Correct Answer: b) \( \frac{\partial^2 f}{\partial x \partial y} = \frac{\partial^2 f}{\partial y \partial x} \)

Explanation:

According to Clairaut's Theorem (or the symmetry of second derivatives), if a function \( f(x, y) \) has continuous second-order partial derivatives, then the mixed partial derivatives are equal:

\[ \frac{\partial^2 f}{\partial x \partial y} = \frac{\partial^2 f}{\partial y \partial x} \]

This property holds true under the condition of continuity for the second-order partial derivatives.

Hence, the correct answer is:

Option (b).

Correct Answer: a) \( \nabla f \cdot \mathbf{u} \)

Explanation:

The directional derivative of a function \( f(x, y) \) in the direction of a unit vector \( \mathbf{u} = (a, b) \) is given by the dot product of the gradient of the function with the vector \( \mathbf{u} \):

\[ D_{\mathbf{u}} f(x, y) = \nabla f(x, y) \cdot \mathbf{u} = \frac{\partial f}{\partial x} a + \frac{\partial f}{\partial y} b \]

Note that the gradient vector \( \nabla f = \left( \frac{\partial f}{\partial x}, \frac{\partial f}{\partial y} \right) \).

Hence, the correct answer is:

Option (a).

Correct Answer: a) \( -\frac{F_x}{F_z} \)

Explanation:

Using implicit differentiation for \( F(x, y, z) = 0 \), we apply the total derivative:

\[ F_x + F_y \frac{\partial y}{\partial x} + F_z \frac{\partial z}{\partial x} = 0 \]

Since \( y \) is independent of \( x \), we have:

\[ F_x + F_z \frac{\partial z}{\partial x} = 0 \]

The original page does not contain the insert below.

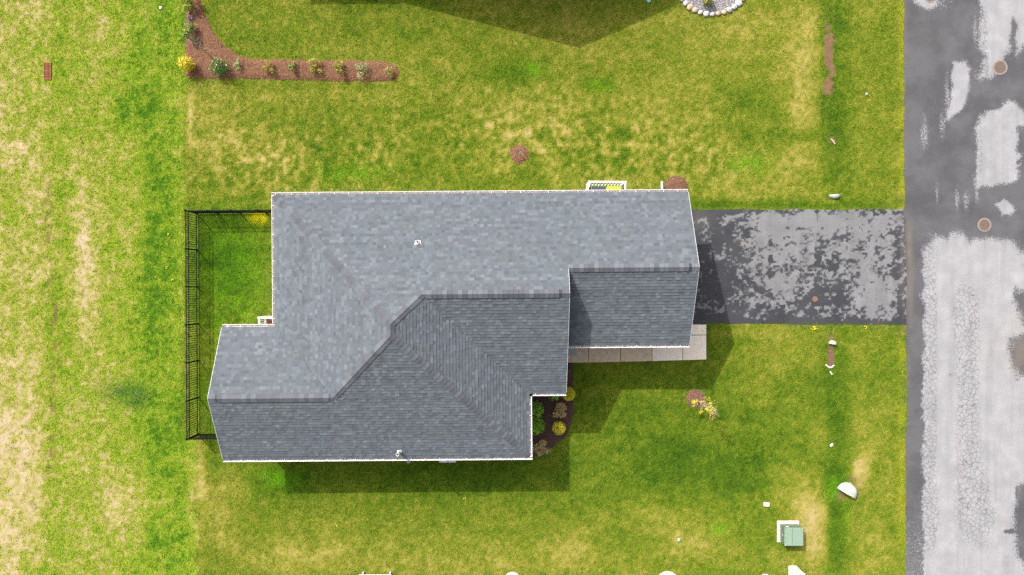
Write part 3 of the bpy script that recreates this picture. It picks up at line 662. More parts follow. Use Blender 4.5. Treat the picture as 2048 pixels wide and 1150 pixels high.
# ridges and hips
AP1 = (-4.855, -1.425, EZ+2.7775); AP2 = (-4.855, -1.885, EZ+2.7775)
nN, nS, nW, nE = (Vector(v).normalized() for v in ((0,.5,1),(0,-.5,1),(-.5,0,1),(.5,0,1)))
RID = [((2.34,-.255,EZ+2.1925),(-3.685,-.255,EZ+2.1925),nN,nS,.042),((7.77,.79,EZ+1.67),(2.36,.79,EZ+1.67),nN,nS,.042),((-12.76,-4.55,EZ+1.445),(-7.52,-4.55,EZ+1.445),nN,nS,.042),
       (AP1,AP2,nW,nE,.02),((-3.685,-.255,EZ+2.1925),AP1,nN,nE,.026),((-7.52,-4.55,EZ+1.445),AP2,nW,nS,.026),((-10.36,4.08,EZ+.025),AP1,nN,nW,.012),((.65,-7.39,EZ+.025),AP2,nE,nS,.012)]
for p0, p1, na, nb_, lift in RID:
    a = Vector(p0); b = Vector(p1); t = b-a; Lr = t.length; t.normalize()
    s1 = na.cross(t); s2 = nb_.cross(t)
    if s1.dot(na-nb_) < 0: s1 = -s1
    if s2.dot(nb_-na) < 0: s2 = -s2
    upv = (na+nb_).normalized(); w = .165; stp = .205; cnt = max(2, int(round(Lr/stp))); stp = Lr/cnt
    if lift > .03:              # vent strip under the caps
        s = MB(); e0, e1 = a+t*.30, b-t*.25
        for c0 in (e0, e1): pass
        sec = [s1*.15+na*.004, s1*.15+na*lift*.9, upv*lift, s2*.15+nb_*lift*.9, s2*.15+nb_*.004]
        s.add([e0+q for q in sec]+[e1+q for q in sec], [(0,1,6,5),(1,2,7,6),(2,3,8,7),(3,4,9,8),(4,3,2,1,0),(5,6,7,8,9)]); s.build('ridge_vent', M['vent'], roof)
    def capmesh(li):
        s = MB(); rows = []
        for al, hh in ((0, .020), (stp*1.12, .006)):
            c = t*al; rows.append([c+s1*w+na*(li+hh-.004), c+s1*.05+na*(li+hh), c+upv*(li+hh+.012), c+s2*.05+nb_*(li+hh), c+s2*w+nb_*(li+hh-.004)])
        top = rows[0]+rows[1]; bot = [q-upv*.016 for q in top]
        fs = [(i, i+1, i+6, i+5) for i in range(4)]
        tst = (top[1]-top[0]).cross(top[5]-top[0]).dot(upv)
        if tst < 0: fs = [f[::-1] for f in fs]
        fs += [(10+i, 10+i+1, i+1, i) for i in range(4)]+[(0,5,15,10),(4,14,19,9)]
        s.add(top+bot, fs); m_ = s.mesh('ridge_shingle'); m_.materials.append(M['cap']); return m_
    mh, ml = capmesh(lift), capmesh(.012)
    for i in range(cnt):
        al = i*stp; low = lift > .03 and (al < .28 or al > Lr-.4)
        link('ridge_shingle', ml if low else mh, None, roof, a+t*al)
# plumbing vents
def vent(px, py, zr, nrm, hgt, name='vent_pipe'):
    c, s_ = math.cos(-RZ), math.sin(-RZ)
    for _ in range(8):
        x, y, z = P(px, py, zr); x, y = x*c-y*s_, x*s_+y*c
        zr = EZ+PI_*((4.13-y) if nrm is nN else (y+7.44))
    s = MB(); n0 = Vector(nrm)
    tdir = Vector((1, 0, 0)); dn = n0.cross(tdir)
    if dn.z > 0: dn = -dn
    c0 = Vector((x, y, z)); f = [c0-tdir*(.14 if nrm is nN else .10)-dn*(.13 if nrm is nN else .09)+n0*.026, c0+tdir*(.14 if nrm is nN else .10)-dn*(.13 if nrm is nN else .09)+n0*.026, c0+tdir*.11+dn*.05+n0*.030, c0-tdir*.11+dn*.05+n0*.030]
    g = [p-n0*.02 for p in f]; s.add(f+g, [orient('', [0,1,2,3]) if False else (0,1,2,3),(4,7,6,5),(0,4,5,1),(1,5,6,2),(2,6,7,3),(3,7,4,0)])
    o = s.build(name, M['white'], roof)
    s = MB(); n_ = 14; z0 = z-.05
    prof = [(.095, 0.0), (.08, .10), (.07, .11), (.066, hgt), (.066, hgt+.002), (.054, hgt), (.054, hgt-.25)]
    s.lathe(prof, n_, (x, y, z0)); s.build('pipe', M['pvc'], o)
    s = MB(); s.lathe([(.054, 0), (0.001, .002)], n_, (x, y, z0+hgt-.2)); s.build('bore_shade', M['dark'], o)  # near-black disc, the shade down the pipe put into its colour
vent(836, 484, EZ+PI_*(4.13-2.15), nN, .22)
vent(799, 903, EZ+PI_*.42, nS, .62)

# eaves: fascia, soffit, gutters
def gutter(kind, u0, u1, hang=True, end=.0):
    """trough along the eave of a plane"""
    def q(u, o, z):
        p = pl_pt(kind, u, 0); 
        if kind == 'N' or kind == 'R2': return (u, p[1]+o, z)
        if kind in ('S', 'R1', 'G'): return (u, p[1]-o, z)
        if kind == 'W': return (p[0]-o, u, z)
        return (p[0]+o, u, z)
    prof_o = [(.0, 2.965), (.0, 2.855), (.085, 2.855), (.105, 2.90), (.135, 2.93), (.135, 2.985), (.118, 2.985)]
    prof_i = [(.004, 2.965), (.004, 2.862), (.082, 2.862), (.100, 2.905), (.127, 2.935), (.127, 2.970), (.118, 2.970)]
    s = MB(); n_ = len(prof_o)
    s.add([q(u0, o, z) for o, z in prof_o]+[q(u1, o, z) for o, z in prof_o], [(i, i+1, n_+i+1, n_+i) for i in range(n_-1)]+[tuple(range(n_))])
    s.cur = 1
    s.add([q(u0, o, z) for o, z in prof_i]+[q(u1, o, z) for o, z in prof_i], [(i, i+1, n_+i+1, n_+i) for i in range(n_-1)])
    s.cur = 0
    for u in (u0, u1): s.add([q(u, o, z) for o, z in [(0,2.965),(0,2.855),(.085,2.855),(.105,2.90),(.135,2.93),(.135,2.985)]], [tuple(range(6))])
    g = s.build('gutter', [M['white'], M['gutter_in']], house)
    # drip edge: thin white metal lip under the first course
    s = MB(); a0, a1 = q(u0, -.03, 0), q(u1, .020, 0)
    s.box(min(a0[0],a1[0]), max(a0[0],a1[0]), min(a0[1],a1[1]), max(a0[1],a1[1]), 2.968, 2.982); s.build('drip_edge', M['trim'], house)
    ln_ = abs(u1-u0); k_ = int(ln_/.64)
    for i in range(k_+1):
        u = u0+(u1-u0)*(i+.35)/(k_+1)+rnd.uniform(-.05, .05)
        a0, a1 = q(u-.009, -.02, 0), q(u+.009, .13, 0); s = MB()
        s.box(min(a0[0],a1[0]), max(a0[0],a1[0]), min(a0[1],a1[1]), max(a0[1],a1[1]), 2.986, 2.994); s.build('gutter_hanger', M['white'], g)
    s = MB(); a0, a1 = q(u0, -.03, 0), q(u1, -.006, 0)
    s.box(min(a0[0],a1[0]), max(a0[0],a1[0]), min(a0[1],a1[1]), max(a0[1],a1[1]), 2.77, 2.962); s.build('fascia', M['vinyl'], house)
gutter('N', -10.55, 7.77); gutter('W', -1.50, 4.12); gutter('S', -12.76, .84); gutter('E', -7.43, -4.79)
gutter('R1', .86, 2.34); gutter('R2', -12.76, -10.42); gutter('G', 2.16, 7.77)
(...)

Rearrange to solve for \( \frac{\partial z}{\partial x} \):

\[ \frac{\partial z}{\partial x} = -\frac{F_x}{F_z} \]

Hence, the correct answer is:

Option (a).

Correct Answer: a) \( z = f(a, b) + f_x(a, b)(x - a) + f_y(a, b)(y - b) \)

Explanation:

The general form of the tangent plane equation to \( z = f(x, y) \) at the point \( (a, b, f(a, b)) \) is given by:

\[ z = f(a, b) + f_x(a, b)(x - a) + f_y(a, b)(y - b) \]

Where:

• \( f_x(a, b) \) is the partial derivative of \( f \) with respect to \( x \) evaluated at \( (a, b) \).
• \( f_y(a, b) \) is the partial derivative of \( f \) with respect to \( y \) evaluated at \( (a, b) \).

Therefore, the correct answer is: Option (a).

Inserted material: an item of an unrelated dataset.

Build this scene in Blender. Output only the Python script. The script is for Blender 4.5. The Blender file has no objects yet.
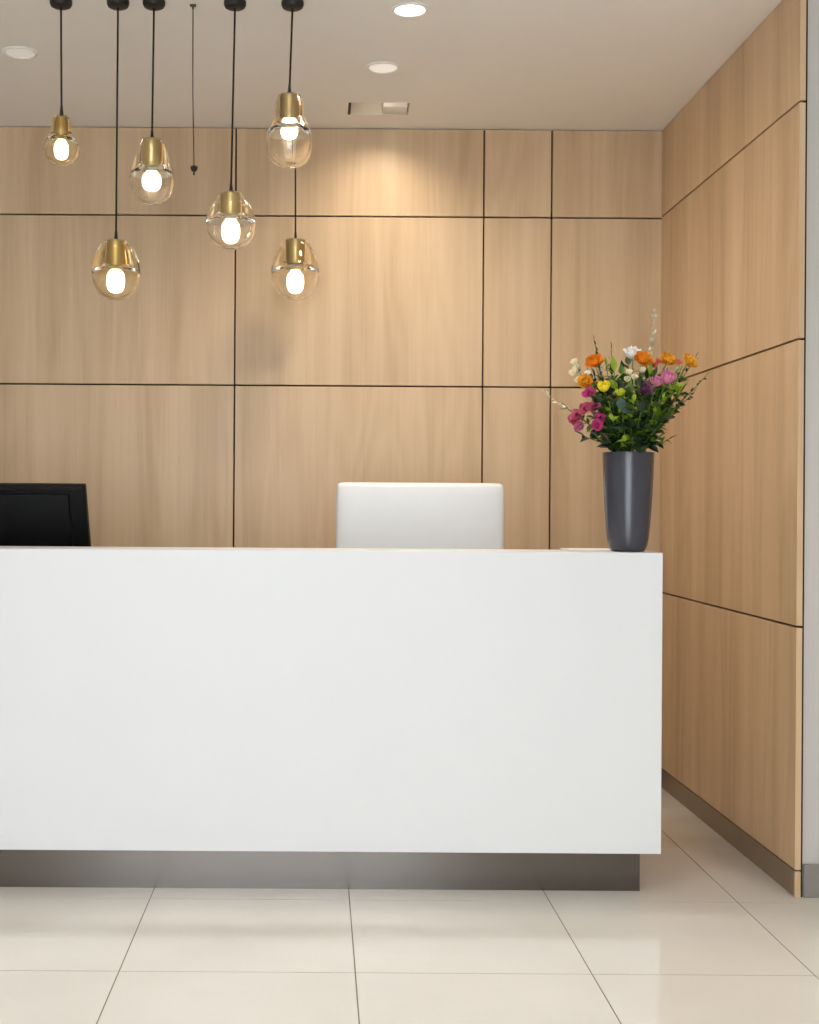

Correct Answer: a) \( r \)

Explanation:

The Jacobian determinant for the transformation from Cartesian coordinates \((x, y)\) to polar coordinates \((r, \theta)\) is given by:

\[ J = \begin{vmatrix} \frac{\partial x}{\partial r} & \frac{\partial x}{\partial \theta} \\ \frac{\partial y}{\partial r} & \frac{\partial y}{\partial \theta} \end{vmatrix} \]

Using \( x = r \cos \theta \) and \( y = r \sin \theta \), we calculate the partial derivatives:

• \( \frac{\partial x}{\partial r} = \cos \theta \)
• \( \frac{\partial x}{\partial \theta} = -r \sin \theta \)
• \( \frac{\partial y}{\partial r} = \sin \theta \)
• \( \frac{\partial y}{\partial \theta} = r \cos \theta \)

Now, the determinant becomes:

\[ J = \begin{vmatrix} \cos \theta & -r \sin \theta \\ \sin \theta & r \cos \theta \end{vmatrix} = (\cos \theta \cdot r \cos \theta) - (-r \sin \theta \cdot \sin \theta) = r (\cos^2 \theta + \sin^2 \theta) = r \]

Therefore, the correct answer is: Option (a).